Rajinikanth Gambling With His Brand for a Political Blockbuster. But It May Not be a Wise Wager to Place
Superstar Rajnikanth will on December 31 announce the date for the launch of his much-awaited political party. Irrespective of how many times he has announced and disappointed in the past, the declaration makes headlines the moment it is made. It is speculated that this time it is for real.
And he has threatened to alter the Dravidian political field with his “spiritual politics”. Can he, and will he? If he does not take the jump after this, he may never be taken seriously. But this is not a movie script where a statement can set the box office ablaze and Rajini is fully aware of that. Stars have been successful in Dravidian politics only when they had the right script.

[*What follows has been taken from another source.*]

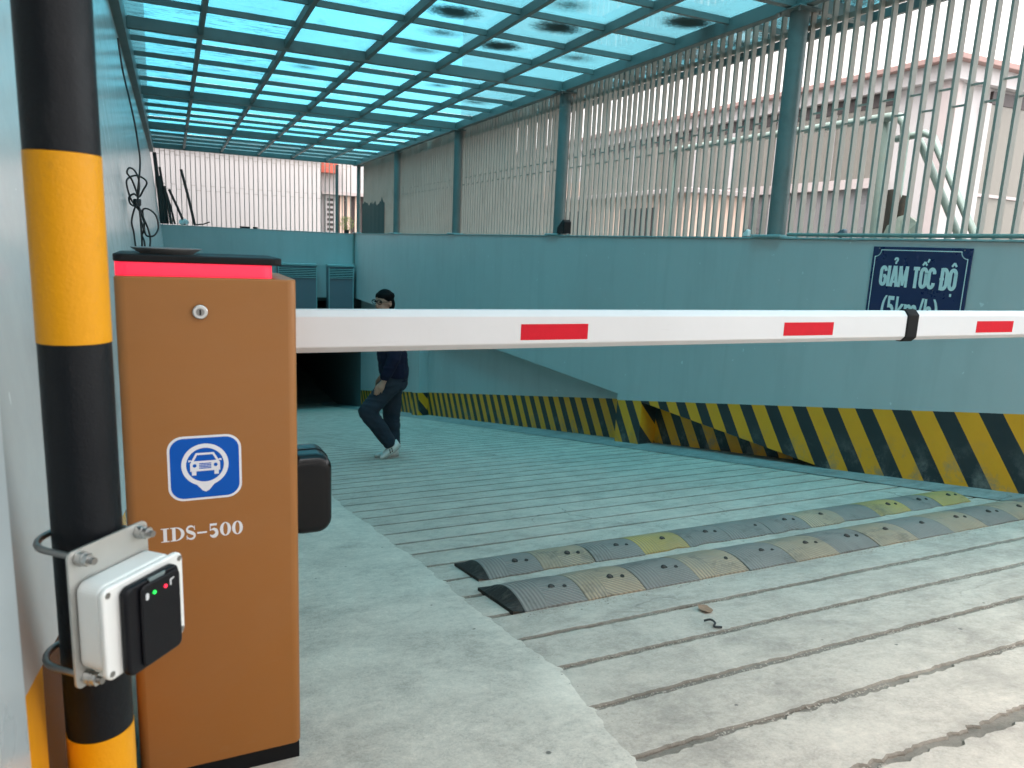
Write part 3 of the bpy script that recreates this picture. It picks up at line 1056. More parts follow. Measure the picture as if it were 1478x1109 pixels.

To recap briefly, the late MG Ramachandran, founder of the AIADMK, had betrayal by the Dravida Munnetra Kazhagam under M Karunanidhi as the story line in the 1970s. J Jayalalithaa had ‘victimization by the DMK’ narrative in 1991.
Stars like the legendary Sivaji Ganesan to Kamal Hassan, who did not get their script right, failed.
It is true that there is a definite third alternative vote base in the state. When a much lesser star Vijayakanth launched his politics in 2006, he instantly got 8 percent votes, and Rajini will get more. But Vijayakanth won just one out of the 234 assembly seats with that vote share.
There is disenchantment within the AIADMK and DMK, and the absence of a tall personality adds to Rajini power. Even if all this takes him to a 20 percent vote share, it is not enough to be a decisive seat-winner.
In 2019, the DMK and its allies polled a 33 percent vote share to sweep the Lok Sabha polls, and in 2016 the AIADMK, under Jayalalithaa, polled 40 percent vote share to get 135 assembly seats. The DMK alliance with 39.85 percent vote share managed only 96 seats.
Till Rajni can cross that kind of vote share threshold, he will only be a spoiler and not decisive winner. Given his star power, anything short of a clear victory and numbers to decide the next Chief Minister would be a failure.